(Rows from a dataset)
# # # #
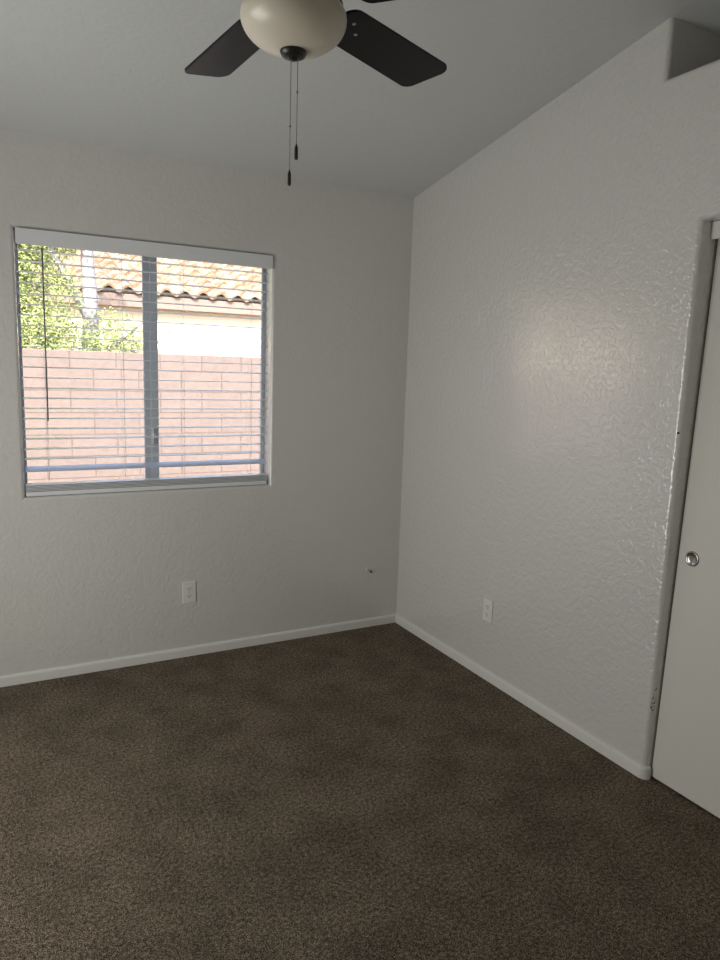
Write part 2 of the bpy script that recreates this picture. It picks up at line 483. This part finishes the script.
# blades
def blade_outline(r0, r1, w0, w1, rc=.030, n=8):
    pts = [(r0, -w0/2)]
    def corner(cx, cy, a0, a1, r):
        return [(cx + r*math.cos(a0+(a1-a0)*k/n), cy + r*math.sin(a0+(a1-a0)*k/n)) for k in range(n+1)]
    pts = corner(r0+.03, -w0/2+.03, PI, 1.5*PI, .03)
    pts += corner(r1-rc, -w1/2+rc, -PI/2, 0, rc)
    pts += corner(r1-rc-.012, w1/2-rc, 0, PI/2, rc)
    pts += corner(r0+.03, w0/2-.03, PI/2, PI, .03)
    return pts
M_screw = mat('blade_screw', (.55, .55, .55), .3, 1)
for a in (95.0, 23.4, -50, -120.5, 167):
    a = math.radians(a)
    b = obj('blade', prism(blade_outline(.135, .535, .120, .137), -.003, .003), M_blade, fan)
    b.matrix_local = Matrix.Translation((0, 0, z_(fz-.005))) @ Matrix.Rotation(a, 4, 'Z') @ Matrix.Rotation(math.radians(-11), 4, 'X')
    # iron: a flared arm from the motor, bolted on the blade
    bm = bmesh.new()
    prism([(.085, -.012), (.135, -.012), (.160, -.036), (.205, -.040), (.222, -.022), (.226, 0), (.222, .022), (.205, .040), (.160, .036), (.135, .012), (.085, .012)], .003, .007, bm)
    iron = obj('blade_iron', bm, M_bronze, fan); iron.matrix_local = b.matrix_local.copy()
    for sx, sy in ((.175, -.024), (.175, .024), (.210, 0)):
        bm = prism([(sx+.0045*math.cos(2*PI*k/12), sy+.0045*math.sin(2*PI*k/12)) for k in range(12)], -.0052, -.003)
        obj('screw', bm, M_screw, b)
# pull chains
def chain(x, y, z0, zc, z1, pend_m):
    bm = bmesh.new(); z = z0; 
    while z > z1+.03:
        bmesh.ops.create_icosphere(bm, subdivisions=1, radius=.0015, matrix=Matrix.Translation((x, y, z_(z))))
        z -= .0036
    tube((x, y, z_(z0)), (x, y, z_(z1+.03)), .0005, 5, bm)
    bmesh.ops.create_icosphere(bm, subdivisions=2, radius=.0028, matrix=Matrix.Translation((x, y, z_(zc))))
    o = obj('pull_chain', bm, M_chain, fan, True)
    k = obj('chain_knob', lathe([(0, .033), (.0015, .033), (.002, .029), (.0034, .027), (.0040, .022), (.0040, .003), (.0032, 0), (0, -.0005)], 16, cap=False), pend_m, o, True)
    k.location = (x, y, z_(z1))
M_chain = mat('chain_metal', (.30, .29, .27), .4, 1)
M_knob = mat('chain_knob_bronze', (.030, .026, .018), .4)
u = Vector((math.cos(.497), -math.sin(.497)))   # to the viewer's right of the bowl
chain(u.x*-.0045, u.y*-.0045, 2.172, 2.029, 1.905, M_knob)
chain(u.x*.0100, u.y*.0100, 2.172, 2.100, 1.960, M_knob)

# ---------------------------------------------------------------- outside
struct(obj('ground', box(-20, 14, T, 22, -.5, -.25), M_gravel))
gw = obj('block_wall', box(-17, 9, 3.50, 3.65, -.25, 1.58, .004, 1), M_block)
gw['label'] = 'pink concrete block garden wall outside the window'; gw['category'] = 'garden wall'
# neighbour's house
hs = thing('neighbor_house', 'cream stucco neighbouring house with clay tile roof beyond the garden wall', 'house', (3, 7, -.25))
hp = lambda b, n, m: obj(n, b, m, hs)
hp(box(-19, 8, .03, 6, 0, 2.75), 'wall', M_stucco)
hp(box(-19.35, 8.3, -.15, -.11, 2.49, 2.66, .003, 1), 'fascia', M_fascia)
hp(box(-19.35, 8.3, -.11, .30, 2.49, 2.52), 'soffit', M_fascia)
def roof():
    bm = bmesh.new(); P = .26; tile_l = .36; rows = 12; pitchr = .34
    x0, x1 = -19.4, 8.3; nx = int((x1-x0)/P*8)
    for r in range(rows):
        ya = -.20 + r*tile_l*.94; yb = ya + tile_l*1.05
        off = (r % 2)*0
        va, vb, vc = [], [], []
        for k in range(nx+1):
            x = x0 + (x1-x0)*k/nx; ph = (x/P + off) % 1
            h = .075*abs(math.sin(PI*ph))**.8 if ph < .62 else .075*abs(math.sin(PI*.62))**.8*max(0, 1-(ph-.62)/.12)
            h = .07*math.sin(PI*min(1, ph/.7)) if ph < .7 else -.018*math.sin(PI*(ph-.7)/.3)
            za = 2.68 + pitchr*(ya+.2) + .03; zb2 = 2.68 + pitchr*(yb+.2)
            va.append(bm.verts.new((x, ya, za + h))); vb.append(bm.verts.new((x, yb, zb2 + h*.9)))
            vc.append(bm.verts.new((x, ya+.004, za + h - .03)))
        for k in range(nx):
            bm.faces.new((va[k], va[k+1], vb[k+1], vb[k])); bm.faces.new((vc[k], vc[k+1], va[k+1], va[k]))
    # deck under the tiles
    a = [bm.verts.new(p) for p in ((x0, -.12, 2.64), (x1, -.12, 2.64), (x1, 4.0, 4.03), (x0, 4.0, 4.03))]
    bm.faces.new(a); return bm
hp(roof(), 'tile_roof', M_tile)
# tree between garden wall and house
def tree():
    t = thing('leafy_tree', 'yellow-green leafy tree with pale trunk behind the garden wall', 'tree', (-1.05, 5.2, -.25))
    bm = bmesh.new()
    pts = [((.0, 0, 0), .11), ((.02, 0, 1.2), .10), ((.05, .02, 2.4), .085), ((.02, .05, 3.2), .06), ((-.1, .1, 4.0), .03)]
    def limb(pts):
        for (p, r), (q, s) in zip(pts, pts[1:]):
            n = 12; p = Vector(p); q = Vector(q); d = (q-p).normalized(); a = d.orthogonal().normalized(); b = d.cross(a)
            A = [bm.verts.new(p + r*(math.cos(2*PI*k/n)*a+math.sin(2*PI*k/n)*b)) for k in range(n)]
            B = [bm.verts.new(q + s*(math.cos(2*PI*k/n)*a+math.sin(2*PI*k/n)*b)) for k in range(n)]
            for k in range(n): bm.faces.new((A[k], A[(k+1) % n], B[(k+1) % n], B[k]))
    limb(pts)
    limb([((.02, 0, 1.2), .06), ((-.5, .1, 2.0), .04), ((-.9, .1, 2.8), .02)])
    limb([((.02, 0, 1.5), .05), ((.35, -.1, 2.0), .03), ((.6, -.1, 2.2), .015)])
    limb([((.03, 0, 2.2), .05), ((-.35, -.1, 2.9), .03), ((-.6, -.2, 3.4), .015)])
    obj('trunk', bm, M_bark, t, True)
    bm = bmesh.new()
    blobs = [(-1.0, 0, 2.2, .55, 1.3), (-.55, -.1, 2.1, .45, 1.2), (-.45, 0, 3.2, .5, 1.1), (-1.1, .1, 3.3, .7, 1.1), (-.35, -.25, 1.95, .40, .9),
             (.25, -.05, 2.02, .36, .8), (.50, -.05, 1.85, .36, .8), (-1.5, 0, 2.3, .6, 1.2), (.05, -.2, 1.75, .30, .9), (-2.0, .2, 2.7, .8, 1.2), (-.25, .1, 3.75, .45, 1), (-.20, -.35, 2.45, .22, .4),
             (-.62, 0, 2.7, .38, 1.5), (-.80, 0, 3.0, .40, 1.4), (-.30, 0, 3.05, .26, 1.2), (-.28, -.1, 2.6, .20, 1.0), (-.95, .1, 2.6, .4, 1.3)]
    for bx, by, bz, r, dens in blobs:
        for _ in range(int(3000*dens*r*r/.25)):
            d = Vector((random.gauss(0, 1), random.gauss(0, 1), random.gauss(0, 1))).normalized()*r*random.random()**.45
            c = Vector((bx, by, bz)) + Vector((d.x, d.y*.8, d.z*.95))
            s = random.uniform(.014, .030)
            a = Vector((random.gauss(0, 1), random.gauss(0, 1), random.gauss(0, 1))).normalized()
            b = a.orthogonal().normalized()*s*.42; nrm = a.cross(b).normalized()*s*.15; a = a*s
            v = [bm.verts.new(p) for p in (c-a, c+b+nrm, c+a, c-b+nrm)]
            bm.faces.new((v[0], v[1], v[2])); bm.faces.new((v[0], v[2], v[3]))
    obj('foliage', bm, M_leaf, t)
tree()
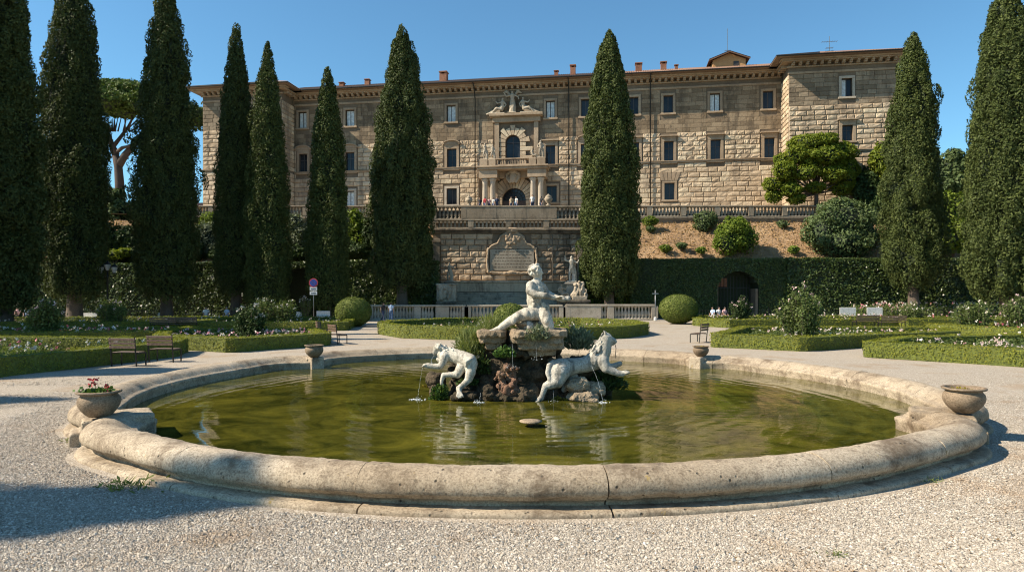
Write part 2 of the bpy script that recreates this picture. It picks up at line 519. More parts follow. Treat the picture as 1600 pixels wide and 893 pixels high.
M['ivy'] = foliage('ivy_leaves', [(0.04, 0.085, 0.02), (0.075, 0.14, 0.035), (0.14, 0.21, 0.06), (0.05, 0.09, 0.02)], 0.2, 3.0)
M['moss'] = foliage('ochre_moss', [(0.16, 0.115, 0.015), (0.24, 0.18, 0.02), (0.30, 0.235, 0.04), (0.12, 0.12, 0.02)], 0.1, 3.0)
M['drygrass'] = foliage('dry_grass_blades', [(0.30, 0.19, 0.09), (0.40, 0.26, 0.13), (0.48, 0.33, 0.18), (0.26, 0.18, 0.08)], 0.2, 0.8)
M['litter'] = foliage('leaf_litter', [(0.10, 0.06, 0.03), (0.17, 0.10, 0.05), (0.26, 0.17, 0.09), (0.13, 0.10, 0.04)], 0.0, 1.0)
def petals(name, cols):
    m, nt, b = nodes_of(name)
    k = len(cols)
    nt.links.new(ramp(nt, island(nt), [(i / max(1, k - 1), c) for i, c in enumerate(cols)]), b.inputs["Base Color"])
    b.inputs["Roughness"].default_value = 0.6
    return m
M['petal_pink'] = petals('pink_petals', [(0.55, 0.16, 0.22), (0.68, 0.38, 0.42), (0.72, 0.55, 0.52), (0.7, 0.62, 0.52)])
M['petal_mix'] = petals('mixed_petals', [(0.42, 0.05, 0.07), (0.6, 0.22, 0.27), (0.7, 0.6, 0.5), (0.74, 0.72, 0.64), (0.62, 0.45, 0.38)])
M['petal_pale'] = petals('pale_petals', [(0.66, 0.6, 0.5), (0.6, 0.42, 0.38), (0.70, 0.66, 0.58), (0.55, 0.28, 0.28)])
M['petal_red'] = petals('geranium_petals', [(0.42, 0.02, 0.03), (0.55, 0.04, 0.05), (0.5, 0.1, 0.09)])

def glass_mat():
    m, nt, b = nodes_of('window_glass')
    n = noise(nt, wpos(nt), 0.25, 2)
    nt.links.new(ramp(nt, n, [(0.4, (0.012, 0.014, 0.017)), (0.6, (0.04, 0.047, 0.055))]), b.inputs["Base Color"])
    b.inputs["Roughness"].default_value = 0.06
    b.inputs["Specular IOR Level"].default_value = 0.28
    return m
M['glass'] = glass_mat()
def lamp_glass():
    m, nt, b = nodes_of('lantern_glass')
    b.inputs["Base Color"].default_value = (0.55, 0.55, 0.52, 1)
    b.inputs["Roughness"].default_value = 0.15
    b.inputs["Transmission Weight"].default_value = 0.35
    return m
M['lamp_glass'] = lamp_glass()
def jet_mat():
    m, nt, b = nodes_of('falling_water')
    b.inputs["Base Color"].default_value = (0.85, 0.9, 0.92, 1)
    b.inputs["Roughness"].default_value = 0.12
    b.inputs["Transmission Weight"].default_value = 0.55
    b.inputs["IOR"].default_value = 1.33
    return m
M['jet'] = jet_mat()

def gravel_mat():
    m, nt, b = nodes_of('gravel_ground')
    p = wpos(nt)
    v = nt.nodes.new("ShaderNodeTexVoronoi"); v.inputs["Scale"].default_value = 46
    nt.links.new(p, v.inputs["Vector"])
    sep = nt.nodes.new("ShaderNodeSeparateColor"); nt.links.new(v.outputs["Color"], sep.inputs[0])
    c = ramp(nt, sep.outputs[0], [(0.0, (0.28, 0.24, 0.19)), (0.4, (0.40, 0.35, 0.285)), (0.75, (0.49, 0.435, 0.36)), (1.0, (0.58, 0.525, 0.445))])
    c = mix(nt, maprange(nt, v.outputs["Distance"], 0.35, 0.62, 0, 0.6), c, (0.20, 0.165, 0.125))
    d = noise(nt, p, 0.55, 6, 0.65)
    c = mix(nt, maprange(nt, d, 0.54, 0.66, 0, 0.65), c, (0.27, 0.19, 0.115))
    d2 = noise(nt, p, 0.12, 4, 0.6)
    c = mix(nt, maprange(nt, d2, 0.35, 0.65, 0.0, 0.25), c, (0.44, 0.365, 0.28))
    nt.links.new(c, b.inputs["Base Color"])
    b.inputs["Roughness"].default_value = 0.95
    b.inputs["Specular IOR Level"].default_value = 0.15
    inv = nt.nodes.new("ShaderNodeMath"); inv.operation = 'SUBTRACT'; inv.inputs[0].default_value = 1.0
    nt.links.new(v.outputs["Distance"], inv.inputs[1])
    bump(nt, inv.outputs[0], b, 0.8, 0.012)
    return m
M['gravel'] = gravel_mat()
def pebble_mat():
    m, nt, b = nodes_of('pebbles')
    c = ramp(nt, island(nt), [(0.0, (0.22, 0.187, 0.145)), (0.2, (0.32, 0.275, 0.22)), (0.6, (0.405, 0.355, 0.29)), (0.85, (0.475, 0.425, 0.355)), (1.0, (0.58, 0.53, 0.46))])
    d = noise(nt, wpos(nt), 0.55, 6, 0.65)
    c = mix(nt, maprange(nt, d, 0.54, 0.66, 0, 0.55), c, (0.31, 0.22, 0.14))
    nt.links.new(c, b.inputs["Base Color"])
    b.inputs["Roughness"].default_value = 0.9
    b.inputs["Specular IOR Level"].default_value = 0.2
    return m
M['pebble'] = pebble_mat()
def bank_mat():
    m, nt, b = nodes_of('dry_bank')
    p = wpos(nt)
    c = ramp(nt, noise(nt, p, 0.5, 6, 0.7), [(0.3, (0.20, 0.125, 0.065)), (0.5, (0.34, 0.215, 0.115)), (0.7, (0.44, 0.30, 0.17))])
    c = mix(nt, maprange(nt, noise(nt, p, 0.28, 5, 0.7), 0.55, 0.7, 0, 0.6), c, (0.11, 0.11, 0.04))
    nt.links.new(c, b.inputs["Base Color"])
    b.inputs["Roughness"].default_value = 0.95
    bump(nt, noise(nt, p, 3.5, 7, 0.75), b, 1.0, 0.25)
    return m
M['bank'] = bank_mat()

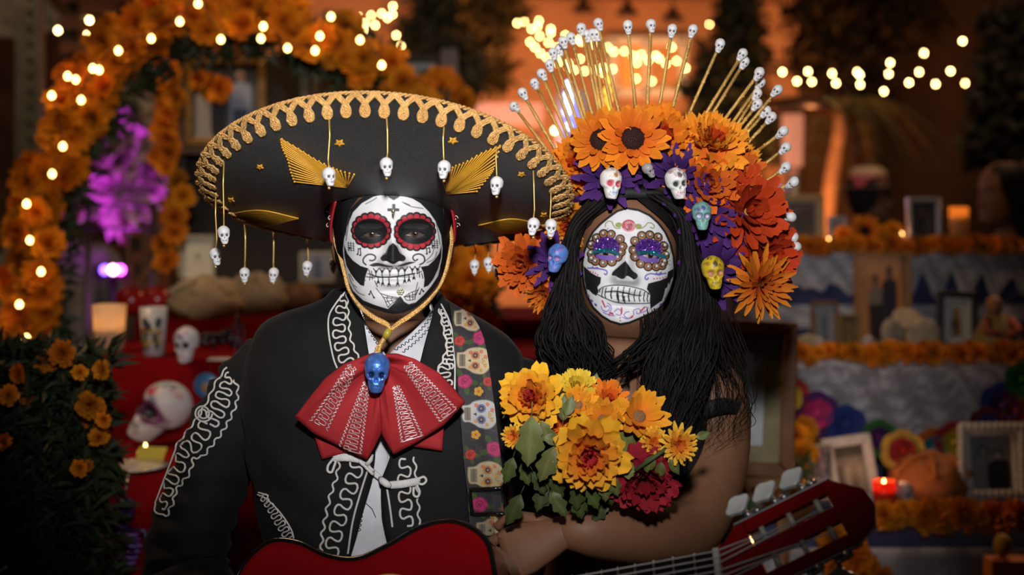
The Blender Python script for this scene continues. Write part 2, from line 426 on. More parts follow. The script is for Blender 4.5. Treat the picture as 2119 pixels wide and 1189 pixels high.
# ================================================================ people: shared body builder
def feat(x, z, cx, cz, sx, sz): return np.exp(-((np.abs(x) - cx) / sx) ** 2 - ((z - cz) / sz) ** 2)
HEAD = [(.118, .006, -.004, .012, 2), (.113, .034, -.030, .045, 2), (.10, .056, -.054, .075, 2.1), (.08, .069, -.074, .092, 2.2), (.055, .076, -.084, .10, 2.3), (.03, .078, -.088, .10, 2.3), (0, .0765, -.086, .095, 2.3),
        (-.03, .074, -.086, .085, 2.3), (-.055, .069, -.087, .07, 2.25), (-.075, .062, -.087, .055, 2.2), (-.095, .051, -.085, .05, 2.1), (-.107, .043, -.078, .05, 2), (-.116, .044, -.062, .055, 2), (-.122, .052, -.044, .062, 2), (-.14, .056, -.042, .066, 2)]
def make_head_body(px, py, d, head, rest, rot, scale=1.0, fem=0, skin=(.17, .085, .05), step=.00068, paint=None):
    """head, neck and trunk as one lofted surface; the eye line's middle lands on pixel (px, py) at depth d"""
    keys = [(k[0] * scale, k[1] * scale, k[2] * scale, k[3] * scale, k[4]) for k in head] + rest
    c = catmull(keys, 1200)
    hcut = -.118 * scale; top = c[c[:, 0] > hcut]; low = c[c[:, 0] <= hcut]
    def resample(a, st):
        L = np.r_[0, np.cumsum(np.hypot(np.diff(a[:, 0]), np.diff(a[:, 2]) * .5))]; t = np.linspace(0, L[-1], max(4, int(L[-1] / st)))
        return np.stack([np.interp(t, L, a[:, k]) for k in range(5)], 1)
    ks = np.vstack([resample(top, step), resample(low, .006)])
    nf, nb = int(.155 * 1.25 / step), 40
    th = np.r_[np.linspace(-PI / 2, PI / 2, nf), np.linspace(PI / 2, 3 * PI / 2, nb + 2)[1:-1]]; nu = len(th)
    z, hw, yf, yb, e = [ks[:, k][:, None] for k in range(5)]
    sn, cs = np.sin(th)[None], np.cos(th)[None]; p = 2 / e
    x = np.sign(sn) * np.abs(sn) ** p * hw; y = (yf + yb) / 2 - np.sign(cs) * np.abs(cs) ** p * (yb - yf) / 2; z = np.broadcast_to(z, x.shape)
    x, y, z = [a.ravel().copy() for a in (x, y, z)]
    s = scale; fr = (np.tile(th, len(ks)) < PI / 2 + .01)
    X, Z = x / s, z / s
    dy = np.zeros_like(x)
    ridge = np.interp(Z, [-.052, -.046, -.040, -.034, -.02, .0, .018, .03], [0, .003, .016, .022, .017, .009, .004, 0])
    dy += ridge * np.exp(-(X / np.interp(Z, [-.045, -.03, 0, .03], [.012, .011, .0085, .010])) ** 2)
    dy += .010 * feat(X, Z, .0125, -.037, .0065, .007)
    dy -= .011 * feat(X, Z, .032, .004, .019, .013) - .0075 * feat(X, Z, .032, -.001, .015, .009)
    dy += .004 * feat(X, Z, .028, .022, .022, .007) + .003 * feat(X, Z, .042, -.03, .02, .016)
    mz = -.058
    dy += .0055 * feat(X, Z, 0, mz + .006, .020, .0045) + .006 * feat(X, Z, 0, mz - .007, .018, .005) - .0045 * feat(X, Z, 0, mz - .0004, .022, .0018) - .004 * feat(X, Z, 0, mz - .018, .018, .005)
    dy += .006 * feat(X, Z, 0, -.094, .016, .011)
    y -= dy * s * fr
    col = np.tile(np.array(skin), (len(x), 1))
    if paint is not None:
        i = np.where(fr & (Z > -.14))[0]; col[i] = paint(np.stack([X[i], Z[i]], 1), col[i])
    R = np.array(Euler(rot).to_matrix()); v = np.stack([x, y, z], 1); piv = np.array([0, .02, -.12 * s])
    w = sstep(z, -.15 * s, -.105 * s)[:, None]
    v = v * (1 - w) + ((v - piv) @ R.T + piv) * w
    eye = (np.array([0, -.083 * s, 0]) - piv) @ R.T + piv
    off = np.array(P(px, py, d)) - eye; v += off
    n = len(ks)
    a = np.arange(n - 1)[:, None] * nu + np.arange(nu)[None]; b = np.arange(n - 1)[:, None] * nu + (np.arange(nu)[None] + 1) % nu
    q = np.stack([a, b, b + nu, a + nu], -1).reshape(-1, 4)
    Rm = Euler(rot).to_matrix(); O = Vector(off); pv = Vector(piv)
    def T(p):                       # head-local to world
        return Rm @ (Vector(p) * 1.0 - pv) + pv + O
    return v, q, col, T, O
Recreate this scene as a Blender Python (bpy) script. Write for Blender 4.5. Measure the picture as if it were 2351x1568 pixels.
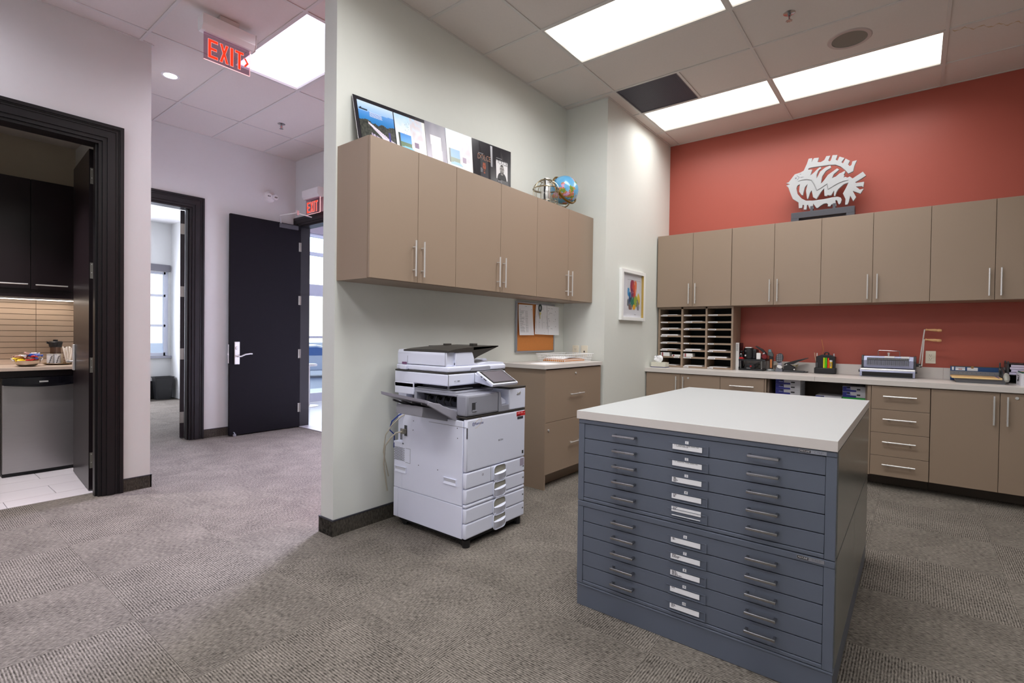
# # # #
▸ **What is asked**: Read through the entries and copy every line that includes "Blender".

▸ **Exercise solution**:
The Blender Python script for this scene continues. Write part 2, from line 426 on. More parts follow. The script is for Blender 4.5. Treat the picture as 2119 pixels wide and 1189 pixels high.
Recreate this scene as a Blender Python (bpy) script. Write for Blender 4.5. Measure the picture as if it were 2351x1568 pixels.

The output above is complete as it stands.